Entre 2012 et 2016, la fréquentation touristique du Bhoutan a progressé de 24 %. Malgré tout, le royaume conserve une identité forte : pas de feux de circulation, port obligatoire de tenues traditionnelles pour les fonctionnaires (la gho pour les hommes et la kira pour les femmes), et arrivée tardive de la télévision dans le pays, en 1999, non sans hésitation. Les rares privilégiés autorisés à se rendre dans le pays doivent payer un droit d’entrée journalier élevé, mais le jeu en vaut la chandelle : paysages naturels saisissants, temples bouddhistes remarquables et découverte d’un art de vivre où les traditions séculaires demeurent omniprésentes.
Au lendemain de la Seconde Guerre mondiale, l’Allemagne a été scindée en deux : l’Union soviétique contrôlait la partie orientale du pays, tandis que les Alliés occidentaux géraient la partie occidentale. La capitale, Berlin, a subi la même fracture. En 1961, le célèbre mur de Berlin a été érigé, qui a physiquement séparé Berlin-Est de Berlin-Ouest. Les quartiers de la ville ont été découpés, tout comme, parfois, les familles. Se rendre d’une zone à l’autre est rapidement devenu très compliqué, puis totalement impossible. Franchir le poste-frontière de Checkpoint Charlie relevait presque du roman d’espionnage. On estime qu’au moins 600 Allemands de l’Est ont péri en tentant de franchir le mur et de s’évader vers l’Ouest.
Aujourd’hui, Checkpoint Charlie attire les touristes, qui posent fièrement en photo auprès de figurants vêtus d’uniformes soviétiques ou américains. Juste en face, un McDonald’s témoigne de la transformation radicale du quartier, où l’on peut désormais se promener librement d’un « secteur » à l’autre. Seules quelques sections du mur de Berlin, sombres vestiges d’une époque plus restrictive, subsistent çà et là. Depuis 1989, Berlin-Est a embrassé les libertés et les perspectives nouvelles offertes par la chute du mur, au point de devenir un haut lieu festif, avec ses clubs, bars, restaurants, musées et galeries d’art, parmi les plus animés de la capitale.
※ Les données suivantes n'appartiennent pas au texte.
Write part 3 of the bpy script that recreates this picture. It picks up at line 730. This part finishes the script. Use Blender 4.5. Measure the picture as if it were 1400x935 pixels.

Aux confins sud-ouest de Johannesburg s’étend Soweto, un township initialement établi par le gouvernement blanc sud-africain pour loger les travailleurs noirs affluant des campagnes entre les Première et Seconde Guerres mondiales. Les conditions de vie y étaient souvent déplorables, et les bidonvilles ont fini par devenir un terreau de contestation. La révolte de Soweto en 1976, déclenchée suite à la volonté du gouvernement d’imposer l’afrikaans dans les écoles, a marqué l’apogée de cette colère. Aujourd’hui, on peut parcourir Vilakazi Street, située au cœur du township, rendue célèbre par deux de ses résidents les plus illustres : l’archevêque Desmond Tutu et Nelson Mandela.
Depuis la fin de l’apartheid en 1990, les conditions de vie à Soweto se sont améliorées, même si la plupart des habitants continuent de devoir se rendre à Johannesburg pour travailler. Le tourisme, quant à lui, y est en pleine expansion : des visiteurs du monde entier affluent pour voir le musée installé dans l’ancienne maison de Nelson Mandela. La scène culinaire locale et la vie musicale du quartier connaissent elles aussi un essor notable. Parmi les lieux incontournables de Soweto, on trouve l’Ubuntu Kraal Brewery (une brasserie branchée), le théâtre de Soweto et le Locrate Market (un marché en plein air). Les voyageurs les plus audacieux, quant à eux, peuvent s’essayer au saut à l’élastique depuis les tours d’Orlando, une ancienne centrale électrique aujourd’hui désaffectée.